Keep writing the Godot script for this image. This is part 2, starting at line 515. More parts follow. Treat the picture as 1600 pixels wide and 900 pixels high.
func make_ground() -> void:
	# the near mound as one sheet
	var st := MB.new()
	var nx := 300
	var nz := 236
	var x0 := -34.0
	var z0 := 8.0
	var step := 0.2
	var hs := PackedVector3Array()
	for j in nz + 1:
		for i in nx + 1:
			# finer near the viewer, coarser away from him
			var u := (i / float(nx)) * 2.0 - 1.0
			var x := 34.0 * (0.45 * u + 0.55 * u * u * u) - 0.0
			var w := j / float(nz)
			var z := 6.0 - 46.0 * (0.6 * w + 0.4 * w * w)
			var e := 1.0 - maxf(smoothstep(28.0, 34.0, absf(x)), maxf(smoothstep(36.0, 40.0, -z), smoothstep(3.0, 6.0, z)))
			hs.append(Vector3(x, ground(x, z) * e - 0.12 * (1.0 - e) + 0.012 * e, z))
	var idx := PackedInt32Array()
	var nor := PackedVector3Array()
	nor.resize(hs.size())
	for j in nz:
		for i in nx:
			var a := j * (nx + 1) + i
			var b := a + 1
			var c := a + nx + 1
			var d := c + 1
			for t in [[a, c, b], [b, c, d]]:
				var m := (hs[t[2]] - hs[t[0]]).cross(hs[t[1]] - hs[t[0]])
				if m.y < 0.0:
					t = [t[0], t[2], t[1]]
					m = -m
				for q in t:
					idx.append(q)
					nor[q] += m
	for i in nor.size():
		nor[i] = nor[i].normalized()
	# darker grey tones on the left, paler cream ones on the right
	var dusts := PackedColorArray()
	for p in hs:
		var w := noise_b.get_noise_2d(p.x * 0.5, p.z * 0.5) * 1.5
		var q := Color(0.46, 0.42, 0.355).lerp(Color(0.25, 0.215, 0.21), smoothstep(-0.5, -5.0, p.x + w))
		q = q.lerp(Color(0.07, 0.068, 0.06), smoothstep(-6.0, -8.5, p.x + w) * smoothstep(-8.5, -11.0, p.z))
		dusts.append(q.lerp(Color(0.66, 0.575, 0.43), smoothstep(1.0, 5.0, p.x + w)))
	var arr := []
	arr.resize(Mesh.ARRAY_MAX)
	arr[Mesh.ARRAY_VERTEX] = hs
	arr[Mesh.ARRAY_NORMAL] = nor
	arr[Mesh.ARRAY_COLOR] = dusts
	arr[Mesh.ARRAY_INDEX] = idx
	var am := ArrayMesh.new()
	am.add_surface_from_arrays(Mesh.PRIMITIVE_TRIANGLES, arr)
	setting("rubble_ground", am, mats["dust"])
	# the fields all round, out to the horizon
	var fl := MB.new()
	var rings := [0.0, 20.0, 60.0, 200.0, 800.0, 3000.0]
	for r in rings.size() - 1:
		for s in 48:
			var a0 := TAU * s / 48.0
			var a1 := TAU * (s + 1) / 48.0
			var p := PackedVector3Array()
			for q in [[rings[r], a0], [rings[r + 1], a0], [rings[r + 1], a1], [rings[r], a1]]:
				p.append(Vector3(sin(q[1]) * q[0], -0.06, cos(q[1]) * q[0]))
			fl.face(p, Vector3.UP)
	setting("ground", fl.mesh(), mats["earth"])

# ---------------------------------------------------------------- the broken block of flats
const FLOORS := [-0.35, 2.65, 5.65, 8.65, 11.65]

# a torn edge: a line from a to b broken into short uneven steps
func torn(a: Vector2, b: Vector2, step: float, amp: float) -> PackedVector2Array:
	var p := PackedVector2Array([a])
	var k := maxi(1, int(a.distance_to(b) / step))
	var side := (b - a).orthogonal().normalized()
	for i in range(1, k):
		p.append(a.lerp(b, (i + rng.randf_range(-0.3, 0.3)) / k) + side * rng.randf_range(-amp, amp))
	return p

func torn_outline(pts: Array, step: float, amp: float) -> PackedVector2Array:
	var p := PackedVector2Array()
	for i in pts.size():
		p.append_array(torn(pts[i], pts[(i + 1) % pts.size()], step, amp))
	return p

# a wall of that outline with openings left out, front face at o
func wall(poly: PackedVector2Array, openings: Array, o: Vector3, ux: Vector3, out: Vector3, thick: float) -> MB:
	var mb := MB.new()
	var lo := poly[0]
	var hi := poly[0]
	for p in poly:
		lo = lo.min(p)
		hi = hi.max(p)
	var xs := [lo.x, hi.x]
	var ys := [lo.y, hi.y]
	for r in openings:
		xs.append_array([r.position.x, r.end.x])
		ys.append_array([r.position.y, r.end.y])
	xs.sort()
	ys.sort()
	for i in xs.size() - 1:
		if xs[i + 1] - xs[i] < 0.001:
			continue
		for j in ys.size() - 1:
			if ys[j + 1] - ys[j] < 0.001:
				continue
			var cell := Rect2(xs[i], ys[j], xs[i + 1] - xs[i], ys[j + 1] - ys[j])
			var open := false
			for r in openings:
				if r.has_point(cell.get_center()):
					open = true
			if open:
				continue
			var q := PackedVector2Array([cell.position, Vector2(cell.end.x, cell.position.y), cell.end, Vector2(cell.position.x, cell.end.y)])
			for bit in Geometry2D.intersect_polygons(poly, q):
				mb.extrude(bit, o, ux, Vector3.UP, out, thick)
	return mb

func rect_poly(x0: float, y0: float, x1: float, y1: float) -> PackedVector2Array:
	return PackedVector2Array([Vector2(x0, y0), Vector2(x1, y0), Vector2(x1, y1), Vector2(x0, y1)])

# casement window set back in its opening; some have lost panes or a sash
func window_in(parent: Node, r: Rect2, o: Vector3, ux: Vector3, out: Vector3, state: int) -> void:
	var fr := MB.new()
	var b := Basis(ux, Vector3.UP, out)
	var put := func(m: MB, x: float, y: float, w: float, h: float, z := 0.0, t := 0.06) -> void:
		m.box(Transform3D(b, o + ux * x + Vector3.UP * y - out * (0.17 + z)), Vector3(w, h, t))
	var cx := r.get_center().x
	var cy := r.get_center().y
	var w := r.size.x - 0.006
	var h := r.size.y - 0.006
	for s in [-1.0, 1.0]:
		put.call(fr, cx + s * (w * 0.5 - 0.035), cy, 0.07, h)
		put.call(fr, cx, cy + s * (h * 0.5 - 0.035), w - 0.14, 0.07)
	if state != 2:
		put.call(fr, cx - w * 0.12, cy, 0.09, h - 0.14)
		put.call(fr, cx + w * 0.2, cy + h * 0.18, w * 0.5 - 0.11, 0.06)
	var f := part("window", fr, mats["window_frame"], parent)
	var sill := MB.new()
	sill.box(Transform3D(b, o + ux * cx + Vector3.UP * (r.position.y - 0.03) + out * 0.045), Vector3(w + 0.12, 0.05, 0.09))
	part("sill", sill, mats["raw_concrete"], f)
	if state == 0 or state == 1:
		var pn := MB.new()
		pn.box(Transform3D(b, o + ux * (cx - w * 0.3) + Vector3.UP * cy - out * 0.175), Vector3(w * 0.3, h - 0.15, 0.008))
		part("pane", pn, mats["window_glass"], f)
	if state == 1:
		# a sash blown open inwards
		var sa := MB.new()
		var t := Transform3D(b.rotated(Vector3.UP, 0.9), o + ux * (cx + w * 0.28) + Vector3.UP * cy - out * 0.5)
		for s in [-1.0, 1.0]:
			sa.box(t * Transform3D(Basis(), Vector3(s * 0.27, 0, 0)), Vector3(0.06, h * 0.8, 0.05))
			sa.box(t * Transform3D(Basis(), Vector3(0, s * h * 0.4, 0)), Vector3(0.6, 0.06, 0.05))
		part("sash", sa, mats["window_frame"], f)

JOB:
Go through the listing and copy all of it exactly.

THE ANSWER:
Keep writing the Godot script for this image. This is part 2, starting at line 515. More parts follow. Treat the picture as 1600 pixels wide and 900 pixels high.
func make_ground() -> void:
	# the near mound as one sheet
	var st := MB.new()
	var nx := 300
	var nz := 236
	var x0 := -34.0
	var z0 := 8.0
	var step := 0.2
	var hs := PackedVector3Array()
	for j in nz + 1:
		for i in nx + 1:
			# finer near the viewer, coarser away from him
			var u := (i / float(nx)) * 2.0 - 1.0
			var x := 34.0 * (0.45 * u + 0.55 * u * u * u) - 0.0
			var w := j / float(nz)
			var z := 6.0 - 46.0 * (0.6 * w + 0.4 * w * w)
			var e := 1.0 - maxf(smoothstep(28.0, 34.0, absf(x)), maxf(smoothstep(36.0, 40.0, -z), smoothstep(3.0, 6.0, z)))
			hs.append(Vector3(x, ground(x, z) * e - 0.12 * (1.0 - e) + 0.012 * e, z))
	var idx := PackedInt32Array()
	var nor := PackedVector3Array()
	nor.resize(hs.size())
	for j in nz:
		for i in nx:
			var a := j * (nx + 1) + i
			var b := a + 1
			var c := a + nx + 1
			var d := c + 1
			for t in [[a, c, b], [b, c, d]]:
				var m := (hs[t[2]] - hs[t[0]]).cross(hs[t[1]] - hs[t[0]])
				if m.y < 0.0:
					t = [t[0], t[2], t[1]]
					m = -m
				for q in t:
					idx.append(q)
					nor[q] += m
	for i in nor.size():
		nor[i] = nor[i].normalized()
	# darker grey tones on the left, paler cream ones on the right
	var dusts := PackedColorArray()
	for p in hs:
		var w := noise_b.get_noise_2d(p.x * 0.5, p.z * 0.5) * 1.5
		var q := Color(0.46, 0.42, 0.355).lerp(Color(0.25, 0.215, 0.21), smoothstep(-0.5, -5.0, p.x + w))
		q = q.lerp(Color(0.07, 0.068, 0.06), smoothstep(-6.0, -8.5, p.x + w) * smoothstep(-8.5, -11.0, p.z))
		dusts.append(q.lerp(Color(0.66, 0.575, 0.43), smoothstep(1.0, 5.0, p.x + w)))
	var arr := []
	arr.resize(Mesh.ARRAY_MAX)
	arr[Mesh.ARRAY_VERTEX] = hs
	arr[Mesh.ARRAY_NORMAL] = nor
	arr[Mesh.ARRAY_COLOR] = dusts
	arr[Mesh.ARRAY_INDEX] = idx
	var am := ArrayMesh.new()
	am.add_surface_from_arrays(Mesh.PRIMITIVE_TRIANGLES, arr)
	setting("rubble_ground", am, mats["dust"])
	# the fields all round, out to the horizon
	var fl := MB.new()
	var rings := [0.0, 20.0, 60.0, 200.0, 800.0, 3000.0]
	for r in rings.size() - 1:
		for s in 48:
			var a0 := TAU * s / 48.0
			var a1 := TAU * (s + 1) / 48.0
			var p := PackedVector3Array()
			for q in [[rings[r], a0], [rings[r + 1], a0], [rings[r + 1], a1], [rings[r], a1]]:
				p.append(Vector3(sin(q[1]) * q[0], -0.06, cos(q[1]) * q[0]))
			fl.face(p, Vector3.UP)
	setting("ground", fl.mesh(), mats["earth"])

# ---------------------------------------------------------------- the broken block of flats
const FLOORS := [-0.35, 2.65, 5.65, 8.65, 11.65]

# a torn edge: a line from a to b broken into short uneven steps
func torn(a: Vector2, b: Vector2, step: float, amp: float) -> PackedVector2Array:
	var p := PackedVector2Array([a])
	var k := maxi(1, int(a.distance_to(b) / step))
	var side := (b - a).orthogonal().normalized()
	for i in range(1, k):
		p.append(a.lerp(b, (i + rng.randf_range(-0.3, 0.3)) / k) + side * rng.randf_range(-amp, amp))
	return p

func torn_outline(pts: Array, step: float, amp: float) -> PackedVector2Array:
	var p := PackedVector2Array()
	for i in pts.size():
		p.append_array(torn(pts[i], pts[(i + 1) % pts.size()], step, amp))
	return p

# a wall of that outline with openings left out, front face at o
func wall(poly: PackedVector2Array, openings: Array, o: Vector3, ux: Vector3, out: Vector3, thick: float) -> MB:
	var mb := MB.new()
	var lo := poly[0]
	var hi := poly[0]
	for p in poly:
		lo = lo.min(p)
		hi = hi.max(p)
	var xs := [lo.x, hi.x]
	var ys := [lo.y, hi.y]
	for r in openings:
		xs.append_array([r.position.x, r.end.x])
		ys.append_array([r.position.y, r.end.y])
	xs.sort()
	ys.sort()
	for i in xs.size() - 1:
		if xs[i + 1] - xs[i] < 0.001:
			continue
		for j in ys.size() - 1:
			if ys[j + 1] - ys[j] < 0.001:
				continue
			var cell := Rect2(xs[i], ys[j], xs[i + 1] - xs[i], ys[j + 1] - ys[j])
			var open := false
			for r in openings:
				if r.has_point(cell.get_center()):
					open = true
			if open:
				continue
			var q := PackedVector2Array([cell.position, Vector2(cell.end.x, cell.position.y), cell.end, Vector2(cell.position.x, cell.end.y)])
			for bit in Geometry2D.intersect_polygons(poly, q):
				mb.extrude(bit, o, ux, Vector3.UP, out, thick)
	return mb

func rect_poly(x0: float, y0: float, x1: float, y1: float) -> PackedVector2Array:
	return PackedVector2Array([Vector2(x0, y0), Vector2(x1, y0), Vector2(x1, y1), Vector2(x0, y1)])

# casement window set back in its opening; some have lost panes or a sash
func window_in(parent: Node, r: Rect2, o: Vector3, ux: Vector3, out: Vector3, state: int) -> void:
	var fr := MB.new()
	var b := Basis(ux, Vector3.UP, out)
	var put := func(m: MB, x: float, y: float, w: float, h: float, z := 0.0, t := 0.06) -> void:
		m.box(Transform3D(b, o + ux * x + Vector3.UP * y - out * (0.17 + z)), Vector3(w, h, t))
	var cx := r.get_center().x
	var cy := r.get_center().y
	var w := r.size.x - 0.006
	var h := r.size.y - 0.006
	for s in [-1.0, 1.0]:
		put.call(fr, cx + s * (w * 0.5 - 0.035), cy, 0.07, h)
		put.call(fr, cx, cy + s * (h * 0.5 - 0.035), w - 0.14, 0.07)
	if state != 2:
		put.call(fr, cx - w * 0.12, cy, 0.09, h - 0.14)
		put.call(fr, cx + w * 0.2, cy + h * 0.18, w * 0.5 - 0.11, 0.06)
	var f := part("window", fr, mats["window_frame"], parent)
	var sill := MB.new()
	sill.box(Transform3D(b, o + ux * cx + Vector3.UP * (r.position.y - 0.03) + out * 0.045), Vector3(w + 0.12, 0.05, 0.09))
	part("sill", sill, mats["raw_concrete"], f)
	if state == 0 or state == 1:
		var pn := MB.new()
		pn.box(Transform3D(b, o + ux * (cx - w * 0.3) + Vector3.UP * cy - out * 0.175), Vector3(w * 0.3, h - 0.15, 0.008))
		part("pane", pn, mats["window_glass"], f)
	if state == 1:
		# a sash blown open inwards
		var sa := MB.new()
		var t := Transform3D(b.rotated(Vector3.UP, 0.9), o + ux * (cx + w * 0.28) + Vector3.UP * cy - out * 0.5)
		for s in [-1.0, 1.0]:
			sa.box(t * Transform3D(Basis(), Vector3(s * 0.27, 0, 0)), Vector3(0.06, h * 0.8, 0.05))
			sa.box(t * Transform3D(Basis(), Vector3(0, s * h * 0.4, 0)), Vector3(0.6, 0.06, 0.05))
		part("sash", sa, mats["window_frame"], f)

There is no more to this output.